Dewan Adat Papua menyoroti “pengembangan kebudayaan Papua selama hampir empat tahun perlakuan Otonomi Khusus pun tidak menunjukkan perubahan apa-apa. Tidak ada upaya yang secara sengaja dilakukan oleh Pemerintah Indonesia untuk melindungi, apalagi mengembangkan dan mempromosikan kebudayaan Papua. Tidak ada upaya untuk mengembangkan pengajaran dan pemasyarakatan bahasa-bahasa asli Papua di sekolah-sekolah, padahal pasal 58 mengamanatkan hal itu. Ini seharusnya menjadi perhatian karena Undang-Undang Otonomi Khusus Nomor 21 Tahun 2001 mengatur tentang pengembangan jati diri orang Papua melalui pengembangan dan menggunakan bahasa-bahasa daerah”. (2005: hlm 34).
Bahasa juga bagian dari kebudayaan dan mencerminkan identitas suatu bangsa. Papua terdiri dari hampir 250 suku. Dari jumlah ini mempunyai bahasa sendiri. Bahasa merupakan jati diri suatu bangsa itu dapat dimengerti oleh Pemerintah Indonesia.
Pemerintah Indonesia yang mempunyai semboyan Bhineka Tunggal Ika atau berbeda-beda tetapi tetap satu, hanya omong kosong belaka. Bahasa yang dimiliki penduduk OAP benar-benar dihancurkan dan dimusnahkan. Terjadi diskriminasi kejam di Tanah Papua.
Bahasa daerah yang seharusnya menjadi bahasa pengantar di setiap sekolah sesuai dengan tempat lembaga pendidikan itu berada tidak pernah digunakan. Sebaliknya, di Pulau Jawa, Sumatera dan daerah lainnya (bahasa daerah) diajarkan di sekolah-sekolah, bahkan bahasa asli dijaga, dipelihara dan dilestarikan sebagai bahasa ibu (Otonomi Khusus Papua Telah Gagal: 2012: hlm 254-256).
Jangan abaikan budaya begitu saja. Tetapi jagalah atau lestarikan secara baik, karena budaya itu murni pemberian Tuhan. Budaya yang harus dirawat, dijaga dan dilestarikan pada momen-momen tertentu, misalnya, saat acara gereja, sekolah dan acara adat.
Karena mengenal budaya, mengenal jati dirimu; mengenal budaya mengenal asal-usulmu; mengenal budaya, mengenal bangsamu; mengenal budaya mengenal garis keturunanmu; mengenal budaya, mengenal daerah asalmu, wilayahmu; mengenal budaya, mengenal masa depanmu, bangsamu sendiri.
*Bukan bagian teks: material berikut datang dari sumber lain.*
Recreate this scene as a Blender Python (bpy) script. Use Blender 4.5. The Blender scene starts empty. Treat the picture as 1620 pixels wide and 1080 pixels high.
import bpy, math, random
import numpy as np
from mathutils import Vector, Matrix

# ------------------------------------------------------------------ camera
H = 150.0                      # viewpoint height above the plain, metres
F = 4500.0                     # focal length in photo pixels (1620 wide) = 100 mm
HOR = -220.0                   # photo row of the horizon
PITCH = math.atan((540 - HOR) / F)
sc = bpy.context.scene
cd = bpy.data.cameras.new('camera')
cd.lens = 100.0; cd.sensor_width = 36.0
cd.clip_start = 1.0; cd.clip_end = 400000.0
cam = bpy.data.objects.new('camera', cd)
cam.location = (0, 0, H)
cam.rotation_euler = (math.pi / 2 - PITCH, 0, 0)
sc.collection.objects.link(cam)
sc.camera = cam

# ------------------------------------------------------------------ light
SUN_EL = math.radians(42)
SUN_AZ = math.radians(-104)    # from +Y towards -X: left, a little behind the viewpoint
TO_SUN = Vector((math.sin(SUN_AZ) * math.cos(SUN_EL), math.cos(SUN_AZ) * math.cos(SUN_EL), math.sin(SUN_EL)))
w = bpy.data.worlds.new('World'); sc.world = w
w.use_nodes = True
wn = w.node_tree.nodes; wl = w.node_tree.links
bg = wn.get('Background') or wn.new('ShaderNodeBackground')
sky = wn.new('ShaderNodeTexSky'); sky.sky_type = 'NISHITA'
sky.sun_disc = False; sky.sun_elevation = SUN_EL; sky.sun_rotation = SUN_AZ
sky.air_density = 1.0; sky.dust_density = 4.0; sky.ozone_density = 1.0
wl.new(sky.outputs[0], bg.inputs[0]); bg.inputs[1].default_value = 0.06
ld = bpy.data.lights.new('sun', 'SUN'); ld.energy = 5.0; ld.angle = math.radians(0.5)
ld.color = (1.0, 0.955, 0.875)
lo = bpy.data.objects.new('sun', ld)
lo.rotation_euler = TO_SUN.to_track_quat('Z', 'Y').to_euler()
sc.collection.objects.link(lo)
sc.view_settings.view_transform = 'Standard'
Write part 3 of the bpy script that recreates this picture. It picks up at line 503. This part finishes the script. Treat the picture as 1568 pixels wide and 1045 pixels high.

Jaga budaya sebagai warisan moyang OAP dengan membuat pagar, honai, kerja kebun, bersihkan kebun, panen hasil kebun, berburu di hutan, buat busur dan panah, perang, membuat gelang tangan, membuat perahu dan membuat koteka.
Orang asli Papua atau OAP jangan santai, karena nilai-nilai budaya semakin hilang secara bertahap oleh karena kemajuan teknologi. Maka mulai sekarang ajarkanlah generasi emas, muda-mudi Papua akan pentingnya budaya. (*)
Penulis adalah Ketua Umum DPD – PPDI Provinsi Papua Pegunungan, anggota Departemen Litbang PGBWP, dan anggota Forum Pemuda Kristen di Tanah Papua.